QE involves the Central Bank buying longer-term government bonds from market participants thereby injecting new money into the economy. This pushes up the price of bonds and drives down the market interest rate on the bonds. Central banks hope that the low rates induce companies to borrow, as long-term interest rates are low and consumers are lured to take on longer-term debt such as mortgages and auto-loans. Also, investors flush with cash, then go and bid up other prices such as stocks, real estate and even farmland. This helps in increasing the value of those assets making consumers feel good as their balance sheet is artificially repaired; encouraging them to spend more. This is known as the wealth effect. In essence, quantitative easing is designed to unleash animal spirits in the economy and spur risk taking.
The Bank of Japan (BoJ), the Japanese central bank, has gone a step further and is intervening in other asset classes such as Real Estate Investment Trusts (REITs) and corporate bonds. This form of QE is called qualitative and quantitative easing (QQE.)
Unintended Consequences
As with most economic policies, unintended consequences abound. Cheap money seems to have found its way into the most dangerous parts of the credit and bond markets. Recently, Italian, Irish, Portuguese, Spanish and even Greek junk bond yields dropped to all-time lows despite the weak economic fundamentals. The drop was in part orchestrated by Draghi’s jawbone of the debt markets in June of 2012. Irish bonds now trade a few basis points (1 basis point = 0.01%) under much safer gilts (British government bonds.) High-yield bonds, otherwise known as junk bonds, issued by very risky companies have become devoid of yield and are trading at all-time narrow spreads to US Treasuries. This development has caught the attention of ex-Fed governor Jeremy Stein who in a St. Louis Fed lecture advocated for the central bank to move on interest rates in order to rein in the speculative excesses in the junk bond instead of relying on macro-prudential regulation. The excesses are already leading to signs of financial instability market agents are taking ever more risk in order to generate returns in a desolate world. The much anticipated capital expenditure in the real economy doesn’t seem to be happening as banks find it more profitable to speculate in asset markets than lend to much riskier business ventures. The major players in the junk bond market tend to be institutional funds holding pensions, trusts and foundations capital; a spike in yields remotely similar to that seen in the summer of 2013 would inflict tremendous capital losses on balance sheets which could be a reverse wealth effect across the economy.
Rise in Property Values
High-end real estate in places such as Belgravia in London have been bid up by international investors from various parts of the world. This has understandably created social tension as locals have been priced out of their domestic housing market. The term “Generation rent” has crept into the lexicon as a result. In the Japanese case, prime real estate in the famous Ginza shopping district in Tokyo have seen a bump in their values despite the nationwide collapse in housing prices since the housing bubble popped in 1989.
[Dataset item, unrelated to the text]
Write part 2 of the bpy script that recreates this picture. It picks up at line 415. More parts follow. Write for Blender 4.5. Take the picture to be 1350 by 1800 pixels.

Global Equity Markets at All-Time-Highs
Stock markets of the US and even the UK are at all-time highs despite Main Street’s challenges. Corporate executives, wanting to keep their jobs and seeing a chance for financial engineering, have resorted to cheap debt finance, splurging capital on buybacks in order to appease shareholders. Despite these seemingly negative side-effects of QE, the recent rise in shareholder activism is a refreshing sign. Activists, looking to make returns for their investors are targeting companies in need of restructuring and helping to cut costs, improve operational and capital efficiency while generating returns for their investors. Unfortunately, the scale of activism is rather limited and may not have significant macroeconomic benefits.
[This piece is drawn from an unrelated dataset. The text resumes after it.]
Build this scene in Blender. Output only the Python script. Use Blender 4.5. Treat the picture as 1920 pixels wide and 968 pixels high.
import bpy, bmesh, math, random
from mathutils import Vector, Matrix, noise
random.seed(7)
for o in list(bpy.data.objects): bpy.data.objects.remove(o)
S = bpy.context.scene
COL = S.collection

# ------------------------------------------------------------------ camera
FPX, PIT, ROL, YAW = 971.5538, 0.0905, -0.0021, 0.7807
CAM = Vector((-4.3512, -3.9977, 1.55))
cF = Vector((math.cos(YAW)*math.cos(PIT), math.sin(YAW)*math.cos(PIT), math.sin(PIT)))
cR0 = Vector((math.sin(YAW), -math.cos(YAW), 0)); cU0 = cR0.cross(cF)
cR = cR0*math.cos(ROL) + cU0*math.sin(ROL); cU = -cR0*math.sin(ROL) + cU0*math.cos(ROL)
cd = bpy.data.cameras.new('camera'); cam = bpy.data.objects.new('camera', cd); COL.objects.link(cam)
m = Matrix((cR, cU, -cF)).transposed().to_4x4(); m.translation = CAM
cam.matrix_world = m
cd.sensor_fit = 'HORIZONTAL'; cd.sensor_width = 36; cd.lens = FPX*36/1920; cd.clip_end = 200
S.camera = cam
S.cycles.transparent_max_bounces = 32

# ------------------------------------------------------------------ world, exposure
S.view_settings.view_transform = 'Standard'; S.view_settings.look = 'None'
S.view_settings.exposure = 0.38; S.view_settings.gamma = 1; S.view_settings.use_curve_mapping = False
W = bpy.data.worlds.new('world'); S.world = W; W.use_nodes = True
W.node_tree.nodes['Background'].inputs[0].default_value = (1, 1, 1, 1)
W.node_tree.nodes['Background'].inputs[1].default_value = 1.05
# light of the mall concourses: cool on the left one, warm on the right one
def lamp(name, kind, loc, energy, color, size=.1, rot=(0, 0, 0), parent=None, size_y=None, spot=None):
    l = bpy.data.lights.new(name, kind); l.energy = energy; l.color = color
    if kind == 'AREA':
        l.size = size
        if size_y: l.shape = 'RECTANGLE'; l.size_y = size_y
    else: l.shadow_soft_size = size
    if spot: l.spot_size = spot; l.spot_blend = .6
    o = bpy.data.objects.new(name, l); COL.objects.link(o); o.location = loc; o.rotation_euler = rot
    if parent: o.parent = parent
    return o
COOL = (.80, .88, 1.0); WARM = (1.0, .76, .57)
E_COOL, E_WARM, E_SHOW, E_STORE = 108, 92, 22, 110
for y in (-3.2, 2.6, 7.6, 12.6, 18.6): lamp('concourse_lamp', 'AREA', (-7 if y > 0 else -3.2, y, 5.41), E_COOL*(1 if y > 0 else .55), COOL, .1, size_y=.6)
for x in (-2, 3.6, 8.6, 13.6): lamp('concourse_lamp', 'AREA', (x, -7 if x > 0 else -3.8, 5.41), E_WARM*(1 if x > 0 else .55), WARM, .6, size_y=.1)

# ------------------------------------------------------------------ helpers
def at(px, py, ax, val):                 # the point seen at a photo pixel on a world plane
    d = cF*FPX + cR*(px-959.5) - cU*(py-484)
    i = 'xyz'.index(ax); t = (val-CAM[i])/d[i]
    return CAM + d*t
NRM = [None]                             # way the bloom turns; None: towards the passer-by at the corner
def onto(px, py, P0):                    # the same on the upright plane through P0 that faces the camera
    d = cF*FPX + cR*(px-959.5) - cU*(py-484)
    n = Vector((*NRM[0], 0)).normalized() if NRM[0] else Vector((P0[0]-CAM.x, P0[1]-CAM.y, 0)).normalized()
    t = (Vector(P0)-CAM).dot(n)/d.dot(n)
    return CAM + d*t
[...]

Notable investors such as distressed debt investor, Wilbur Ross, have been coming out against QE and its unintended consequences. David Einhorn in an interview with the Economist magazine talks about potential costs to the real economy as shown below.
May Prove to be Harmful
When all is said and done, the negatives and the repercussions of an uncertain exit by central banks may prove to be harmful to the economy as asset prices collapse and interest rates mean-revert. In effect, the wealth effect could be reversed leading to a recession. As Milton Friedman once said, there’s no such thing as a free lunch.